Friday, October 31, 2008

Dracula



I started a book club with a few friends. We were going to meet in October to eat pumpkin muffins, drink hard cider, and discuss Dracula by Bram Stoker. Unfortunately, I finished the book while everyone else did important things like homework. So the book club meeting has been pushed into November and I’ve been sitting around thinking about vampires.

Things I loved about Dracula:

•The amazing first half of the book! The pace, the descriptions, the suspense, was so much better than I expected. It gets kind of boring towards the end, but the beginning scenes in Romania and in Germany makes the book worth reading.

•The veiled sexual innuendos. I also was amazed by the way the book revealed the Victorian males greatest fear: not of blood sucking Anti-Christs, but rather of women who freely express their sexualities.

•The way modernity gets in the way of the characters identifying the source of evil in their world. The characters are too rational and scientific to believe in things like vampires or to heed the folk legends of the less educated country peasants of Romania. The reliance of the main characters on technology and logic makes me think of the class I am taking on bringing the internet into K-12 instruction. It is wonderful to bring the fullness of the internet into the classroom and give students the chance to expand their concept of literacy with technology. I’m excited to implement all the things I’ve learned in the past few weeks about blogging, wikis, digital photography, Smartboard games, aggregators, etc. I’m certain that my knowledge of these technologies will allow many students to express themselves in ways I can’t even imagine right now. I just hope that in this sudden infusion of “technological uber-awesomeness” nothing gets lost in translation.

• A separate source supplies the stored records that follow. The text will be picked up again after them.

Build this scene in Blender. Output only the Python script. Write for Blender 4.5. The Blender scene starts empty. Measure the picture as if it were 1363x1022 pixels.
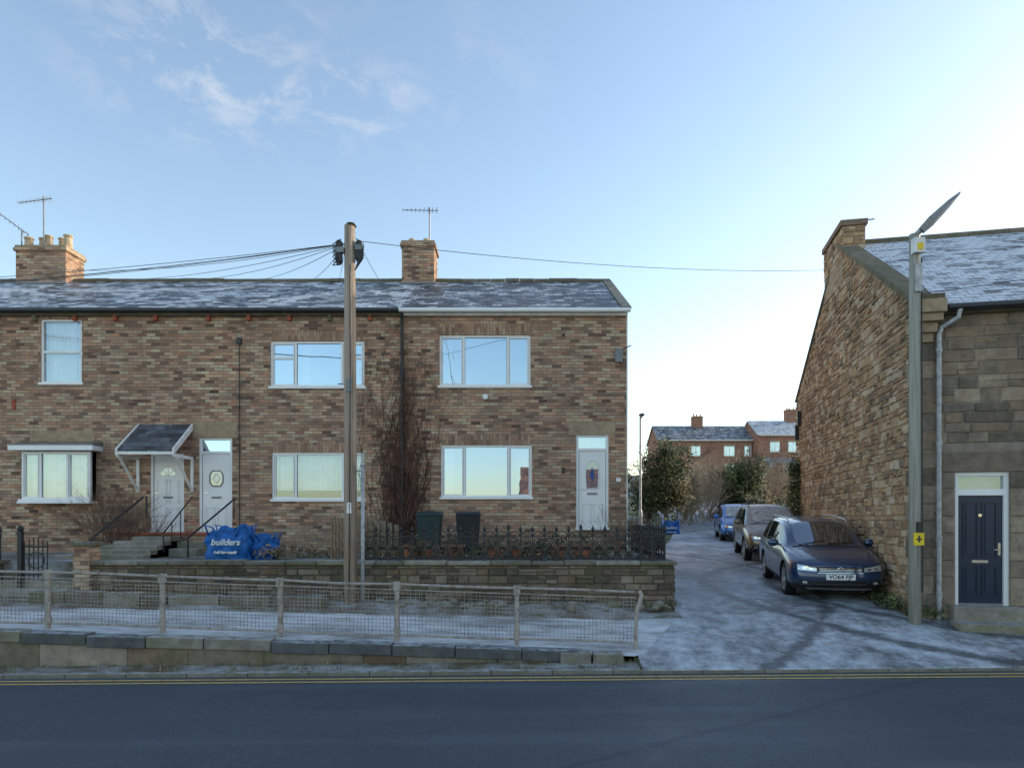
import bpy, bmesh, math, random
from mathutils import Vector, Matrix, noise as mnoise
from mathutils.bvhtree import BVHTree
R=random.Random(7)
scene=bpy.context.scene
COL=scene.collection
F=909.0; YH=690.0; CH=2.3; CX=681.5

# ---------------------------------------------------------------- materials
MATS={}
class NG:
    def __init__(s,name,rough=.8,spec=.3,metal=0.):
        m=bpy.data.materials.new(name); m.use_nodes=True; s.m=m; s.t=m.node_tree
        s.b=s.t.nodes['Principled BSDF']; s.out=s.t.nodes['Material Output']
        s.b.inputs['Roughness'].default_value=rough
        s.b.inputs['Specular IOR Level'].default_value=spec
        s.b.inputs['Metallic'].default_value=metal
        MATS[name]=m
    def N(s,t,**k):
        n=s.t.nodes.new(t)
        for a,b in k.items(): setattr(n,a,b)
        return n
    def L(s,a,b): s.t.links.new(a,b)
    def put(s,inp,v):
        if isinstance(v,bpy.types.NodeSocket): s.L(v,inp)
        else:
            if isinstance(v,(tuple,list)) and len(v)==3 and inp.type=='RGBA': v=(*v,1)
            inp.default_value=v
    def uv(s): return s.N('ShaderNodeTexCoord').outputs['UV']
    def pos(s): return s.N('ShaderNodeNewGeometry').outputs['Position']
    def mapp(s,v,sc=(1,1,1),loc=(0,0,0)):
        n=s.N('ShaderNodeMapping'); s.L(v,n.inputs[0]); n.inputs['Scale'].default_value=sc; n.inputs['Location'].default_value=loc
        return n.outputs[0]
    def noise(s,v,sc,det=4,ro=.6,dist=0,col=False):
        n=s.N('ShaderNodeTexNoise'); s.L(v,n.inputs['Vector']); n.inputs['Scale'].default_value=sc
        n.inputs['Detail'].default_value=min(det,5); n.inputs['Roughness'].default_value=ro; n.inputs['Distortion'].default_value=dist
        return n.outputs['Color' if col else 'Fac']
    def math(s,op,a,b=0.,c=None):
        n=s.N('ShaderNodeMath',operation=op); s.put(n.inputs[0],a); s.put(n.inputs[1],b)
        if c is not None: s.put(n.inputs[2],c)
        return n.outputs[0]
    def ramp(s,f,stops,interp='LINEAR'):
        n=s.N('ShaderNodeValToRGB'); s.L(f,n.inputs[0]); cr=n.color_ramp; cr.interpolation=interp
        while len(cr.elements)<len(stops): cr.elements.new(.5)
        for e,(p,c) in zip(cr.elements,stops):
            e.position=p
            if not isinstance(c,(tuple,list)): c=(c,c,c)
            e.color=(*c,1)
        return n.outputs[0]
    def mix(s,f,a,b,bt='MIX'):
        n=s.N('ShaderNodeMix',data_type='RGBA',blend_type=bt); s.put(n.inputs[0],f); s.put(n.inputs[6],a); s.put(n.inputs[7],b)
        return n.outputs[2]
    def sep(s,v):
        n=s.N('ShaderNodeSeparateXYZ'); s.L(v,n.inputs[0]); return n.outputs
    def comb(s,x,y,z=0.):
        n=s.N('ShaderNodeCombineXYZ'); s.put(n.inputs[0],x); s.put(n.inputs[1],y); s.put(n.inputs[2],z); return n.outputs[0]
    def distort(s,v,sc,amt):
        n=s.noise(v,sc,2,.5,0,True)
        a=s.N('ShaderNodeVectorMath',operation='MULTIPLY_ADD'); s.L(n,a.inputs[0]); a.inputs[1].default_value=(amt,amt,amt); s.L(v,a.inputs[2])
        return a.outputs[0]
    def brick(s,v,w,h,mort,off=.5,sm=.3):
        n=s.N('ShaderNodeTexBrick'); s.L(v,n.inputs['Vector']); n.inputs['Color1'].default_value=(0,0,0,1); n.inputs['Color2'].default_value=(1,1,1,1)
        n.inputs['Mortar'].default_value=(.5,.5,.5,1); n.inputs['Scale'].default_value=1; n.inputs['Mortar Size'].default_value=mort
        n.inputs['Mortar Smooth'].default_value=sm; n.inputs['Brick Width'].default_value=w; n.inputs['Row Height'].default_value=h; n.offset=off
        return n.outputs['Color'],n.outputs['Fac']
    def col(s,c): s.put(s.b.inputs['Base Color'],c)
    def bump(s,h,st=.5,d=.01):
        n=s.N('ShaderNodeBump'); s.L(h,n.inputs['Height']); n.inputs['Strength'].default_value=st; n.inputs['Distance'].default_value=d
        s.L(n.outputs[0],s.b.inputs['Normal'])

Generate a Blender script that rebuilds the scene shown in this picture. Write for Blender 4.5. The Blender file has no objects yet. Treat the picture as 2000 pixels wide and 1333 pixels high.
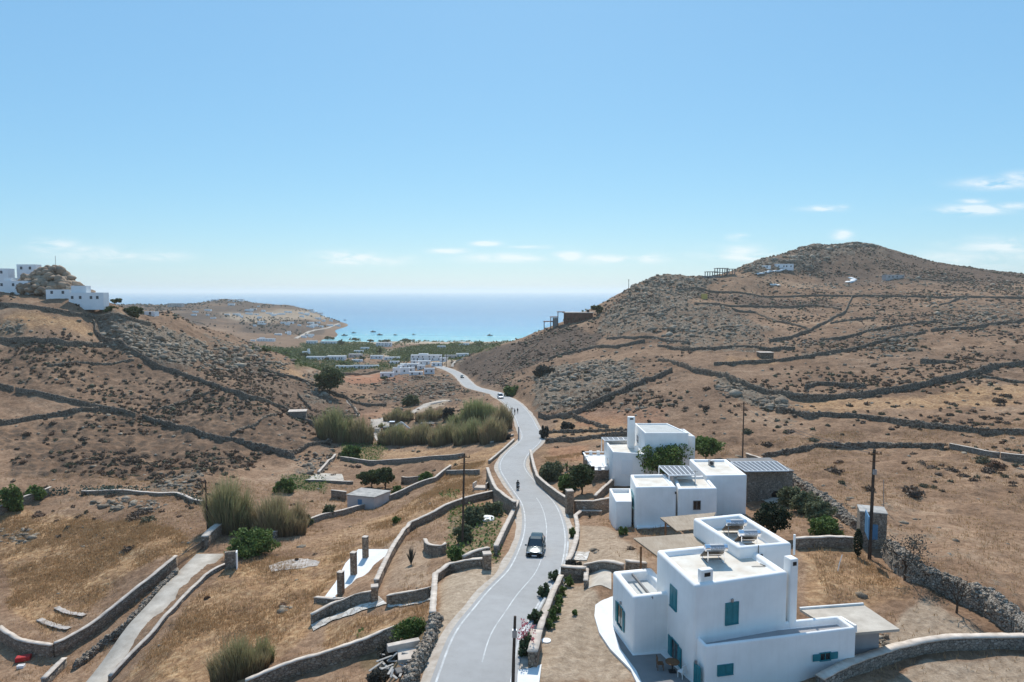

While waiting for the rest of my book club friends to finish Dracula, I read The Other Boleyn Girl by Phillipa Gregory. My obsession with vampires was quickly replaced with a sudden desire to learn everything I could about the wives of King Henry VIII. So far, I’ve made no connections with this book to the field of education, although I’ve certainly brushed up on my British history. :)

I still have two more weeks before the book club meets to discuss Dracula. Any suggestions on things I can read in the interim?